Ursula Miller expects no apologies after surviving the ship of the damned without any help from the land she now calls home.


“We were just refused entrance,” the 86-year-old Jewish woman recalled from her home in Toronto. Miller was one of 907 passengers aboard the Jewish refugee ship St. Louis, which fled Nazi Germany in 1939 and was turned away from nation after nation — including Canada — in a shameful event that epitomizes the anti-Semitic immigration policies of the era.


Miller was lucky enough to eventually find sanctuary in England, and immigrated to Canada in 1948, but about a third of her fellow passengers became victims of the Holocaust.


The federal government has now set aside money for an educational program and monument to commemorate the dark chapter in Canadian history.


The government is not expected to formally apologize for the incident, but Miller doesn’t think that matters much. “Really and truly, I don’t care because, really, an apology is not going to do anything, help anything,” she said.


Her words of resignation come at a time when apologies for — or at least acknowledgement of — historical wrongs abound on Parliament Hill.

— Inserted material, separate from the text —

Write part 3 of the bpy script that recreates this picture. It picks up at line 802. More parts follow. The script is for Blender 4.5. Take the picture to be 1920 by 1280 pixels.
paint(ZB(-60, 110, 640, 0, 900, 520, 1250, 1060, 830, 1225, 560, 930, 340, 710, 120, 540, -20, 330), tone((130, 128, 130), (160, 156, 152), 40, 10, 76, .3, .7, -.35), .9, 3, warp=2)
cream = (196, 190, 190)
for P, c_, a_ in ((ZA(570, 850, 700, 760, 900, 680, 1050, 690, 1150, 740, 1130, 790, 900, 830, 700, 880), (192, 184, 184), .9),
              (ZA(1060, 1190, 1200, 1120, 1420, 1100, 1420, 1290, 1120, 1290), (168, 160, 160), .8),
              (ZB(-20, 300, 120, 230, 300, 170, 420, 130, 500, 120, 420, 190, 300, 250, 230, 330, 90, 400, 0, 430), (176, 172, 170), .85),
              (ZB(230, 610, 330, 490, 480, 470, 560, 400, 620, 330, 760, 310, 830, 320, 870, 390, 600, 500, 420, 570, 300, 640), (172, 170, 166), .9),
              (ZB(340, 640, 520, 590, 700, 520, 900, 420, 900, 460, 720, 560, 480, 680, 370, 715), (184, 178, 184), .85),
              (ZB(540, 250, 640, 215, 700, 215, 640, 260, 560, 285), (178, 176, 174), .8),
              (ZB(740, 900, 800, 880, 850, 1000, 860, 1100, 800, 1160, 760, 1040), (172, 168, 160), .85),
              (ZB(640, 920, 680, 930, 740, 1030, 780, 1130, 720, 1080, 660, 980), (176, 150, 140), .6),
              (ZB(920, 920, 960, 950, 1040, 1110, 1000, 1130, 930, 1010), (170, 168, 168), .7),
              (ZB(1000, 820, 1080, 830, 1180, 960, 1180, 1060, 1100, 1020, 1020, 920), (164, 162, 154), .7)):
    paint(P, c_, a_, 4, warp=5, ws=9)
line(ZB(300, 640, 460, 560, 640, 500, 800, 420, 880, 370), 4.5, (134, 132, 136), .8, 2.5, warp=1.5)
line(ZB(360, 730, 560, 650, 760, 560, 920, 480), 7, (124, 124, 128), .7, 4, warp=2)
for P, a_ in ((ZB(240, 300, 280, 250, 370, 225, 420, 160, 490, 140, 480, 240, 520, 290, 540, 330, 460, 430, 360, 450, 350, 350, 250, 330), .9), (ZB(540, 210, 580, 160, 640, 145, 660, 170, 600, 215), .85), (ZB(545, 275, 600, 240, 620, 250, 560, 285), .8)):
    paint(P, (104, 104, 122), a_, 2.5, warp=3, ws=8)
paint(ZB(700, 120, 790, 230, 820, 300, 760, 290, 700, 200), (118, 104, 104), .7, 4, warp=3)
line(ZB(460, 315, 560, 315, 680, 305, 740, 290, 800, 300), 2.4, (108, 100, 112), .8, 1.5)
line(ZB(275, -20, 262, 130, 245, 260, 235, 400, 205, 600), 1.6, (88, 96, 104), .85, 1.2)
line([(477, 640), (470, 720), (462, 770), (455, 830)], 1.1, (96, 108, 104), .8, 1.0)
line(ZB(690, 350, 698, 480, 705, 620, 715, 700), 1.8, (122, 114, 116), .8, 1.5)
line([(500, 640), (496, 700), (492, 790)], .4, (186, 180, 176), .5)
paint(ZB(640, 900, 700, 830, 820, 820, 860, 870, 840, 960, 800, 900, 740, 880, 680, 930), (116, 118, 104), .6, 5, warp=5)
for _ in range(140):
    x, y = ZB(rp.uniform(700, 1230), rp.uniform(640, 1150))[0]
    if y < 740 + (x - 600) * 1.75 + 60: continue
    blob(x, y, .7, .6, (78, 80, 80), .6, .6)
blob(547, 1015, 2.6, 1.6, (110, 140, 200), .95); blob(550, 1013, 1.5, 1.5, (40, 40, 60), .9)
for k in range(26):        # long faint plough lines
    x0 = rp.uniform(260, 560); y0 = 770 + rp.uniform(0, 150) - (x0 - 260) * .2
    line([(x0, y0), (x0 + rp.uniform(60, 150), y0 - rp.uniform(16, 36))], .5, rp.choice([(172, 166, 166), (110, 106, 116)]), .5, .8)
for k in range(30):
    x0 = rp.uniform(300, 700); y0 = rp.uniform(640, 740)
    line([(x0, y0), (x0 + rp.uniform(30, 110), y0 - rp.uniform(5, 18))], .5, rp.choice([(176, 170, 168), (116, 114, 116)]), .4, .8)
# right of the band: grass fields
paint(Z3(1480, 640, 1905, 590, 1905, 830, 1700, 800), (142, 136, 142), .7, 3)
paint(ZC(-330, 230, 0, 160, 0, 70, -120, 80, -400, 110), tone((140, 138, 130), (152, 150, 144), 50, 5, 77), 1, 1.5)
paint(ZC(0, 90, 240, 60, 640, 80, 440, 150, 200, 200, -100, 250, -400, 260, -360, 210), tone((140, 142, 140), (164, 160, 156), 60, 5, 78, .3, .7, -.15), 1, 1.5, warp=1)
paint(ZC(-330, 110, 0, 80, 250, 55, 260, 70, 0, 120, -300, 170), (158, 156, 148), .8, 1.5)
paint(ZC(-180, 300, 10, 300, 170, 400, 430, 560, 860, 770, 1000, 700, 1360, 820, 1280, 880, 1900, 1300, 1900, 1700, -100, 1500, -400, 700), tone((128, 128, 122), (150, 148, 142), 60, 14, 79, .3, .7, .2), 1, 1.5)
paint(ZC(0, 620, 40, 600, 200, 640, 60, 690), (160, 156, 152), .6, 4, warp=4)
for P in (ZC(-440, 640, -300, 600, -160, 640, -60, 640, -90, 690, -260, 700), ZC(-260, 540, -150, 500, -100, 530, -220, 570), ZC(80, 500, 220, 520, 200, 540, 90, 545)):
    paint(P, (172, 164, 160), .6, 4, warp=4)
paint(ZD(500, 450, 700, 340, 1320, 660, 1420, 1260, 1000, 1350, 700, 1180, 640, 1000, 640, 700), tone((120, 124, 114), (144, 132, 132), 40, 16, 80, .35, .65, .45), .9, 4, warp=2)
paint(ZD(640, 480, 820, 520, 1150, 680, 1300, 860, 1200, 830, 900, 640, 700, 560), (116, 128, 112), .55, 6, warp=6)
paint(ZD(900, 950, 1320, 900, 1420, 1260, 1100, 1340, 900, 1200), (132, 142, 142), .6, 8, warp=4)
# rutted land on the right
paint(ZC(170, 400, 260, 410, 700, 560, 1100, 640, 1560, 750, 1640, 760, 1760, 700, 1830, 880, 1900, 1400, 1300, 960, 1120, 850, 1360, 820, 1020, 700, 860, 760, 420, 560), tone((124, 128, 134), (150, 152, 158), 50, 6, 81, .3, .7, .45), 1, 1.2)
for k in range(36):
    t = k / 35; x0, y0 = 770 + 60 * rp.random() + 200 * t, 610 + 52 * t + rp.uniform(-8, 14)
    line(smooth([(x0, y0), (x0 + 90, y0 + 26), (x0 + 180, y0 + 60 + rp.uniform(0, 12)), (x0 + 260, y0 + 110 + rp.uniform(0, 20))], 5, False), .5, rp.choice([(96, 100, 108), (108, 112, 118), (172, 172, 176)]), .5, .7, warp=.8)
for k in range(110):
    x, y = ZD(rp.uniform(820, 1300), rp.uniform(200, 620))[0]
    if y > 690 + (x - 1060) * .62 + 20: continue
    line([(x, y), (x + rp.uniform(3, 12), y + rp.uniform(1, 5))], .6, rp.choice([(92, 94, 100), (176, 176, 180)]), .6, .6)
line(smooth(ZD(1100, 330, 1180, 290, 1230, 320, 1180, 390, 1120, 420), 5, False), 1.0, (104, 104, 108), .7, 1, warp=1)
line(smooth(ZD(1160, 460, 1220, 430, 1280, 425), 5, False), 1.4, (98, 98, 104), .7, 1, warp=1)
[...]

Last Thursday, the House of Commons unanimously passed a private member’s motion from Liberal MP Ruby Dhalla asking the government to apologize for denying entry to 376 Indian immigrants aboard the streamliner Komagata Maru in 1914.


The government is expected to fast-track and pass a private member’s bill introduced by Manitoba Tory MP James Bezan that would recognize the 1930s famine in Ukraine as genocide — in time for Ukrainian President Viktor Yushchenko’s visit to Canada next week. The government also recently announced a $10-million grant in recognition of Ukrainian and other Eastern European immigrants interned in Canadian work camps during World War I.


No one will come out and say these initiatives are a way for the federal Tories to reach out to the ethnic vote, even though Jason Kenney, who was brought into the federal cabinet to help engage multicultural communities, is handling the historical recognition programs.